A member of the white nationalist Council of Conservative Citizens has been a member of the Dorchester County Republican Party’s Executive Committee since April, according to a watchdog organization and a member of the county party leadership.

The Southern Poverty Law Center reported Monday that Kyle Rogers is a webmaster for the Council of Conservative Citizens, an organization descended from the White Citizens’ Council, which fought school desegregation during the 1950s and ’60s. The CofCC’s Statement of Principles says, among other things, “We also oppose all efforts to mix the races of mankind,” and “We believe that the United States derives from and is an integral part of European civilization and the European people and that the American people and government should remain European in their composition and character.”
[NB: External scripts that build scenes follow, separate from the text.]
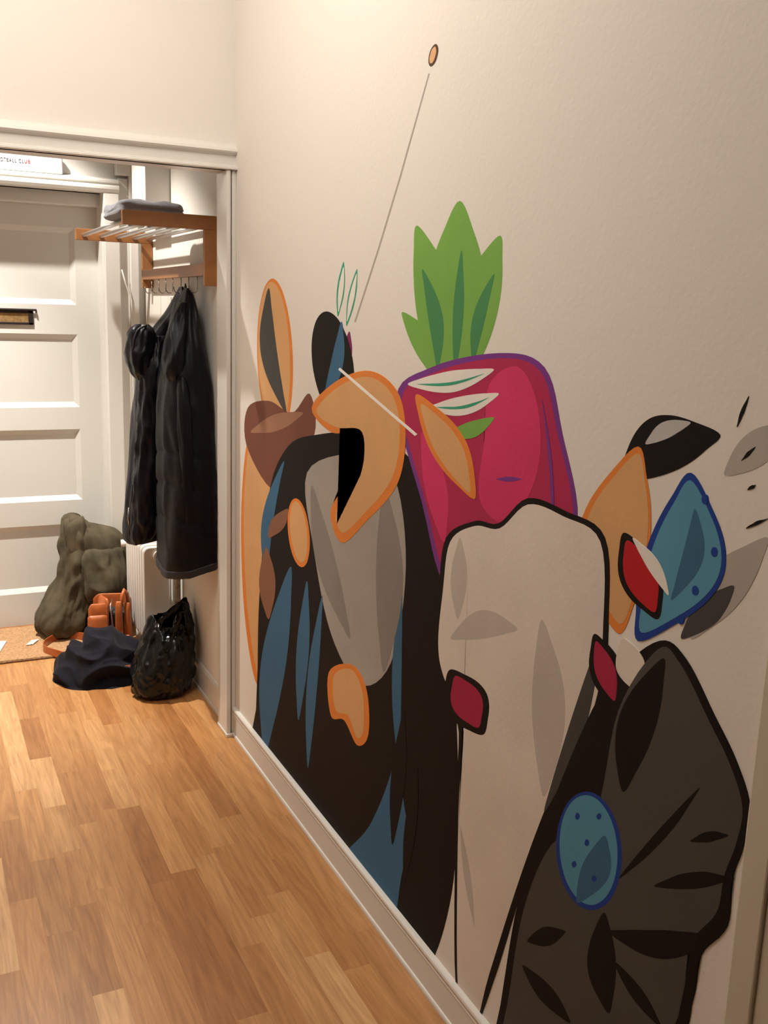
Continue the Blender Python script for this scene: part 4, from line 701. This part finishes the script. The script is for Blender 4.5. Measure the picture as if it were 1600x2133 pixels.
def bag_top(th, t, x, y):
    return max(0, t - 0.72) / 0.28 * (0.060 * math.exp(-((th - 0.75) / 0.42) ** 2) - 0.055 * math.exp(-((th - 5.6) / 0.5) ** 2) - 0.03 * math.exp(-((th - 4.4) / 0.5) ** 2) + 0.012 * math.exp(-((th - 3.2) / 0.35) ** 2))
pb = tag(empty('plastic_bag', (-0.145, 3.75, 0.0)), 'crumpled black plastic carrier bag standing against the wall', 'plastic bag')
bb = into(pb, 'sack', loft(PB, 110, 12, 2.3, bag_disp, zoff=bag_top, xmax=-0.004, zmin=0.001, caps=(True, False)), M['plastic'], smooth=True)
sd = bb.modifiers.new('thick', 'SOLIDIFY'); sd.thickness = 0.0012
def handle_loop(pts, wid):
    bm = bmesh.new(); P = crom(pts, 8); prev = None
    for i, p in enumerate(P):
        t = P[min(i + 1, len(P) - 1)] - P[max(i - 1, 0)]; t /= np.linalg.norm(t); sd_ = np.cross(t, (0.25, 1.0, 0.0)); sd_ /= np.linalg.norm(sd_)
        wv = wid * (0.55 + 0.45 * abs(2 * i / (len(P) - 1) - 1)) ; wob = np.array([0, 0.004 * nz(i * 0.5, 3, 1), 0])
        r = [bm.verts.new(p + sd_ * wv * k + wob * (1 + k) + np.array([0, 0.004 * math.sin(k * 3 + i * 0.4), 0])) for k in (-0.5, -0.17, 0.17, 0.5)]
        if prev:
            for k in range(3): bm.faces.new((prev[k], prev[k + 1], r[k + 1], r[k]))
        prev = r
    return bm
for nm, pts, wd in (('handle', [(-0.165, 3.74, 0.255), (-0.135, 3.745, 0.300), (-0.085, 3.765, 0.335), (-0.045, 3.785, 0.352), (-0.028, 3.775, 0.320), (-0.020, 3.75, 0.260)], 0.038),
                    ('handle', [(-0.110, 3.68, 0.225), (-0.095, 3.70, 0.275), (-0.068, 3.73, 0.318), (-0.046, 3.735, 0.320), (-0.036, 3.71, 0.280), (-0.034, 3.69, 0.225)], 0.036)):
    h_ = into(pb, nm, handle_loop(pts, wd), M['plastic'], smooth=True); sd = h_.modifiers.new('thick', 'SOLIDIFY'); sd.thickness = 0.0012
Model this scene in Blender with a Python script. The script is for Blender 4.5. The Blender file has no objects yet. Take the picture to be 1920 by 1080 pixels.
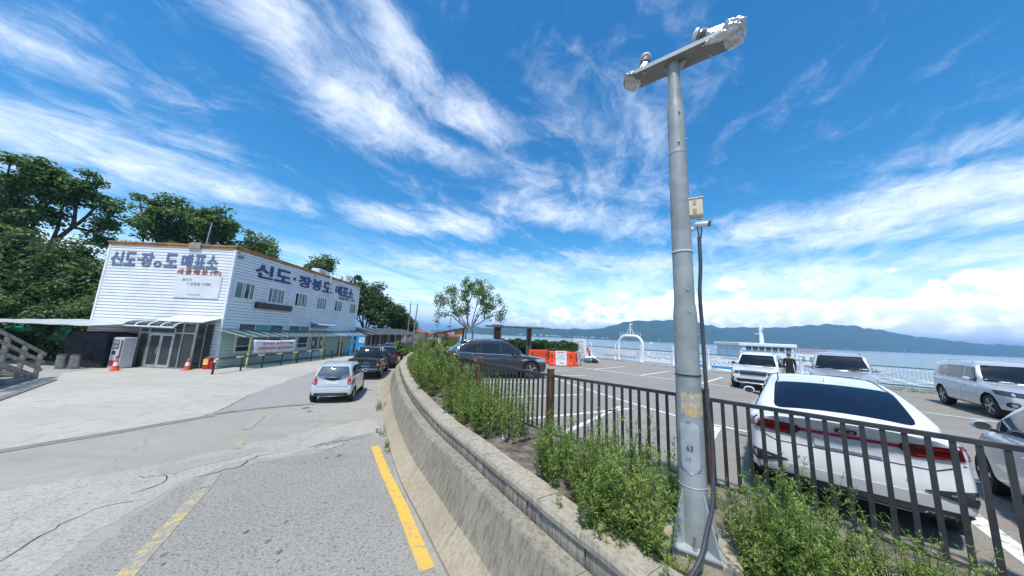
import bpy, bmesh, math, random
import numpy as np
from mathutils import Vector, Matrix
from mathutils.bvhtree import BVHTree

random.seed(7)
RNG = np.random.default_rng(7)
SC = bpy.context.scene
COL = SC.collection
R = math.radians

# ------------------------------------------------------------------ camera
cd = bpy.data.cameras.new('camera')
cam = bpy.data.objects.new('camera', cd)
COL.objects.link(cam)
SC.camera = cam
cd.sensor_width = 36.0
cd.lens = 36.0 * 560.0 / 1920.0
cd.clip_start = 0.05
cd.clip_end = 30000.0
P_, R_ = R(8.85), R(2.45)
fw = Vector((0, math.cos(P_), math.sin(P_)))
r0 = Vector((1, 0, 0))
u0 = Vector((0, -math.sin(P_), math.cos(P_)))
rt = r0 * math.cos(R_) + u0 * math.sin(R_)
up = u0 * math.cos(R_) - r0 * math.sin(R_)
mw = Matrix.Identity(4)
for i in range(3):
    mw[i][0], mw[i][1], mw[i][2] = rt[i], up[i], -fw[i]
mw[0][3], mw[1][3], mw[2][3] = 0.0, 0.0, 3.0
cam.matrix_world = mw

# ------------------------------------------------------------------ sun, sky, exposure
SUN_EL, SUN_AZ = 65.0, 197.0          # azimuth clockwise from +Y
sd = bpy.data.lights.new('sun', 'SUN')
sd.energy = 3.4
sd.angle = R(3.5)
sd.color = (1.0, 0.955, 0.89)
sun = bpy.data.objects.new('sun', sd)
COL.objects.link(sun)
sdir = Vector((math.sin(R(SUN_AZ)) * math.cos(R(SUN_EL)), math.cos(R(SUN_AZ)) * math.cos(R(SUN_EL)), math.sin(R(SUN_EL))))
sun.rotation_euler = sdir.to_track_quat('Z', 'Y').to_euler()
sun.location = (0, 0, 60)

SC.view_settings.view_transform = 'Standard'
SC.view_settings.look = 'None'
SC.view_settings.exposure = 0.5
SC.view_settings.gamma = 1.0
SC.view_settings.use_curve_mapping = False
SC.cycles.use_denoising = True
SC.cycles.max_bounces = 6
SC.cycles.transparent_max_bounces = 8
SC.cycles.volume_bounces = 0
SC.cycles.sample_clamp_indirect = 6.0

W = bpy.data.worlds.new('World')
SC.world = W
W.use_nodes = True


class NT:
    """small helper to chain shader nodes"""
    def __init__(self, tree):
        self.t = tree
        self.n = tree.nodes
        self.l = tree.links

    def new(self, typ, **kw):
        nd = self.n.new(typ)
        for k, v in kw.items():
            setattr(nd, k, v)
        return nd

    def put(self, sock, v):
        if hasattr(v, 'is_linked') or isinstance(v, bpy.types.NodeSocket):
            self.l.new(v, sock)
        else:
            sock.default_value = v

    def math(self, op, a, b=None, c=None, clamp=False):
        nd = self.new('ShaderNodeMath', operation=op)
        nd.use_clamp = clamp
        self.put(nd.inputs[0], a)
        if b is not None:
            self.put(nd.inputs[1], b)
        if c is not None:
            self.put(nd.inputs[2], c)
        return nd.outputs[0]

    def vmath(self, op, a, b=None, out=0):
        nd = self.new('ShaderNodeVectorMath', operation=op)
        self.put(nd.inputs[0], a)
        if b is not None:
            self.put(nd.inputs[1], b)
        return nd.outputs[out]

    def sstep(self, v, lo, hi, a=0.0, b=1.0):
        nd = self.new('ShaderNodeMapRange', interpolation_type='SMOOTHSTEP')
        self.put(nd.inputs['Value'], v)
        nd.inputs['From Min'].default_value = lo
        nd.inputs['From Max'].default_value = hi
        nd.inputs['To Min'].default_value = a
        nd.inputs['To Max'].default_value = b
        return nd.outputs['Result']

    def lin(self, v, lo, hi, a=0.0, b=1.0):
        nd = self.new('ShaderNodeMapRange')
        self.put(nd.inputs['Value'], v)
        nd.inputs['From Min'].default_value = lo
        nd.inputs['From Max'].default_value = hi
        nd.inputs['To Min'].default_value = a
        nd.inputs['To Max'].default_value = b
        return nd.outputs['Result']

    def noise(self, vec, scale, detail=5.0, rough=0.55, dist=0.0):
        nd = self.new('ShaderNodeTexNoise')
        if vec is not None:
            self.put(nd.inputs['Vector'], vec)
        nd.inputs['Scale'].default_value = scale
        nd.inputs['Detail'].default_value = detail
        nd.inputs['Roughness'].default_value = rough
        nd.inputs['Distortion'].default_value = dist
        return nd.outputs['Fac']

    def mix(self, f, a, b):
        nd = self.new('ShaderNodeMix', data_type='RGBA')
        self.put(nd.inputs[0], f)
        for s, v in ((nd.inputs[6], a), (nd.inputs[7], b)):
            if isinstance(v, tuple):
                s.default_value = v if len(v) == 4 else (*v, 1.0)
            else:
                self.l.new(v, s)
        return nd.outputs[2]


def build_world():
    q = NT(W.node_tree)
    q.n.clear()
    out = q.new('ShaderNodeOutputWorld')
    bg = q.new('ShaderNodeBackground')
    bg.inputs['Strength'].default_value = 0.14
    sky = q.new('ShaderNodeTexSky', sky_type='NISHITA')
    sky.sun_disc = False
    sky.sun_elevation = R(SUN_EL)
    sky.sun_rotation = R(SUN_AZ)
    sky.altitude = 0.0
    sky.air_density = 1.0
    sky.dust_density = 0.6
    sky.ozone_density = 3.0
    hs = q.new('ShaderNodeHueSaturation')
    hs.inputs['Saturation'].default_value = 1.34
    hs.inputs['Value'].default_value = 1.06
    q.l.new(sky.outputs[0], hs.inputs['Color'])
    tc = q.new('ShaderNodeTexCoord')
    d = q.vmath('NORMALIZE', tc.outputs['Generated'])
    sp = q.new('ShaderNodeSeparateXYZ')
    q.l.new(d, sp.inputs[0])
    x, y, z = sp.outputs
    zz = q.math('ADD', q.math('MAXIMUM', z, 0.0), 0.12)
    u = q.math('DIVIDE', x, zz)
    v = q.math('DIVIDE', y, zz)
    # high thin cloud: streaks run along (0.5, 0.86) seen from below
    ca, sa = 0.52, 0.854
    al = q.math('ADD', q.math('MULTIPLY', u, ca), q.math('MULTIPLY', v, sa))
    ac = q.math('SUBTRACT', q.math('MULTIPLY', u, sa), q.math('MULTIPLY', v, ca))
    cb = q.new('ShaderNodeCombineXYZ')
    q.put(cb.inputs[0], al)
    q.put(cb.inputs[1], ac)
    # wind-bent coordinates
    wn = q.new('ShaderNodeTexNoise')
    q.l.new(cb.outputs[0], wn.inputs['Vector'])
    wn.inputs['Scale'].default_value = 1.6
    wn.inputs['Detail'].default_value = 4
    wv = q.vmath('SUBTRACT', wn.outputs['Color'], (0.5, 0.5, 0.5))
    wsc = q.new('ShaderNodeVectorMath', operation='SCALE')
    q.l.new(wv, wsc.inputs[0])
    wsc.inputs['Scale'].default_value = 0.55
    ab = q.vmath('ADD', cb.outputs[0], wsc.outputs[0])
    ms = q.new('ShaderNodeMapping')
    q.l.new(ab, ms.inputs['Vector'])
    ms.inputs['Scale'].default_value = (0.75, 1.9, 1)
    ms.inputs['Location'].default_value = (0.3, 1.1, 3.7)
    cs_out = ms.outputs[0]
    n_streak = q.noise(cs_out, 2.6, 14, 0.66, 0.35)
    n_soft = q.noise(ab, 1.1, 4, 0.5, 0.2)
    n_puff = q.noise(ab, 5.0, 14, 0.70, 0.25)
    # cloud banks: centre (u, v), half length, half width, turn of the long axis, weight
    banks = [
        (-1.62, 0.66, 0.60, 0.22, 25, 0.75), (-1.95, 1.12, 0.80, 0.34, 40, 1.0), (-1.62, 1.50, 0.45, 0.18, 65, .7), (-2.6, 1.0, 0.9, 0.4, 30, .9),
        (-0.70, 0.72, 0.34, 0.15, 68, 0.85), (-0.58, 1.02, 0.30, 0.17, 55, 1.15), (-0.36, 0.84, 0.30, 0.09, 76, 0.80), (-0.16, 1.07, 0.20, 0.13, 30, 1.0), (-0.38, 1.22, 0.30, 0.12, 30, .8),
        (-1.15, 1.75, 0.55, 0.16, 28, .65), (-0.80, 1.95, 0.40, 0.24, 20, .95), (-0.40, 2.0, 0.40, 0.22, 10, 1.0), (0.25, 1.78, 0.50, 0.22, 10, 0.9), (0.85, 1.92, 0.40, 0.22, 8, 0.85),
        (-0.2, 2.9, 1.7, 0.45, 6, .75), (1.55, 1.74, 0.50, 0.26, -38, 1.05), (1.95, 1.30, 0.55, 0.26, -60, 1.2), (2.1, 1.55, 0.7, 0.30, -50, 1.0), (1.72, 0.86, 0.34, 0.12, -62, .75),
        (1.0, 2.6, 0.9, 0.36, -10, .8), (2.4, 2.4, 0.9, 0.4, -40, 0.9), (0.32, 1.05, 0.42, 0.18, 30, 0.50), (2.9, 1.6, 0.9, 0.4, -55, 0.9), (0.4, 1.45, 0.6, 0.2, 12, 0.55),
        (-0.5, -0.6, 0.9, 0.4, 40, .8), (1.2, -1.1, 1.2, 0.4, 70, .8), (-1.6, -1.2, 1.0, 0.5, 20, .8),
    ]
    tot = None
    cuv = q.new('ShaderNodeCombineXYZ')
    q.put(cuv.inputs[0], u)
    q.put(cuv.inputs[1], v)
    for (cu, cv, hl, hw, deg, wt) in banks:
        mp = q.new('ShaderNodeMapping', vector_type='TEXTURE')
        q.l.new(cuv.outputs[0], mp.inputs['Vector'])
        mp.inputs['Location'].default_value = (cu, cv, 0)
        mp.inputs['Rotation'].default_value = (0, 0, R(deg))
        mp.inputs['Scale'].default_value = (hl, hw, 1)
        ln = q.vmath('LENGTH', mp.outputs[0], out=1)
        f = q.sstep(ln, 1.9, 0.0, 0.0, wt)
        if tot is None:
            tot = f
        else:
            sm_ = q.new('ShaderNodeMath', operation='SMOOTH_MAX')
            q.put(sm_.inputs[0], tot)
            q.put(sm_.inputs[1], f)
            sm_.inputs[2].default_value = 0.25
            tot = sm_.outputs[0]
    dens = q.math('ADD', q.math('MULTIPLY', n_streak, 0.98), q.math('MULTIPLY', n_puff, 0.88))
    dens = q.math('ADD', dens, q.math('MULTIPLY', n_soft, 0.35))
    dens = q.math('ADD', dens, q.math('MULTIPLY', tot, 0.62))
    a1 = q.sstep(dens, 1.20, 2.10, 0.0, 0.86)
    # veil that thickens towards the horizon
    lowf = q.sstep(z, 0.34, 0.05, 0.0, 1.0)
    veil_n = q.noise(cs_out, 1.5, 8, 0.6, 0.5)
    a2 = q.math('MULTIPLY', q.sstep(q.math('ADD', veil_n, q.math('MULTIPLY', lowf, 0.32)), 0.50, 0.95), q.math('MULTIPLY', lowf, 0.85))
    # heaped cloud low over the islands on the right
    az = q.math('ARCTAN2', x, y)
    el = q.math('ARCSINE', z)
    ce = q.new('ShaderNodeCombineXYZ')
    q.put(ce.inputs[0], q.math('MULTIPLY', az, 6.0))
    q.put(ce.inputs[1], q.math('MULTIPLY', el, 9.0))
    n_c = q.noise(ce.outputs[0], 2.2, 8, 0.52, 0.1)
    top = q.sstep(az, R(-4), R(36), 0.055, 0.135)
    cum = q.math('SUBTRACT', q.math('ADD', top, q.math('MULTIPLY', q.math('SUBTRACT', n_c, 0.5), 0.30)), el)
    a3 = q.math('MULTIPLY', q.sstep(cum, -0.006, 0.022), q.sstep(az, R(-14), R(12), 0.0, 0.97))
    shade = q.noise(ce.outputs[0], 5.0, 6, 0.5)
    tint = q.new('ShaderNodeMix', data_type='RGBA', blend_type='MULTIPLY')
    tint.inputs[0].default_value = 1.0
    q.l.new(hs.outputs[0], tint.inputs[6])
    tint.inputs[7].default_value = (0.62, 0.97, 0.95, 1)
    base = tint.outputs[2]
    hz = q.mix(q.sstep(z, 0.28, 0.0, 0.0, 0.65), base, (5.0, 7.4, 9.2, 1))
    c1 = q.mix(a2, hz, (7.6, 8.4, 9.2, 1))
    cc = q.mix(q.sstep(q.math('ADD', shade, q.math('MULTIPLY', cum, 2.0)), 0.40, 0.80), (12.5, 12.5, 12.5, 1), (7.2, 8.0, 9.2, 1))
    c2 = q.mix(a3, c1, cc)
    c3 = q.mix(a1, c2, (6.9, 7.3, 7.9, 1))
    q.l.new(c3, bg.inputs['Color'])
    q.l.new(bg.outputs[0], out.inputs['Surface'])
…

According to Tony Piscatella, who represents Dorchester County on the State Executive Committee of the Republican Party, Rogers is one of the county-level committeemen who represent Dorchester County’s 53 organized precincts. “Mr. Rogers’ membership on the Executive Committee is the result of his election to that position by his precinct. The Executive Committee does not vet representatives from the precincts,” Piscatella wrote in an e-mail Monday night. According to Piscatella, Rogers was elected by a Summerville precinct in March 2013, and his two-year term on the executive committee began at the April county convention.

The Southern Poverty Law Center blog Hatewatch reports that Dorchester County Republican Party leader Jordan Bryngelson looked into Rogers’ history, refunded his $25 membership, and asked him to resign, but that Rogers refused.

The Post and Courier ran a profile of Rogers in June 2012 that identified him as a CofCC member and quoted him as saying that African Americans “are the most privileged members of their race” and “benefit greatly from the generosity of American whites, as they always have.” But when the City Paper asked Piscatella about when he learned of Rogers’ membership in the CofCC, he wrote, “Today from you.”

“I understand that Mr. Rogers was refunded his dues and asked to resign,” Piscatella wrote. “Unless he breaks one of the Executive Committee’s rules, the Executive Committee can’t force him to do anything. He is his precinct’s rep.”

The Hatewatch blog, which has made a sport of calling out racists in Republican and far-right political groups, also recently revealed that Roan Garcia-Quintana, a then-member of Gov. Nikki Haley’s re-election committee, was a member of the CofCC. Haley’s campaign quickly dismissed Garcia-Quintana from the committee after telling the Post and Courier that the controversy was “clearly ginned up by some outside group.” In a subsequent interview with the City Paper, Garcia-Quintana declared Haley a Caucasian and confirmed that he opposes interracial marriage.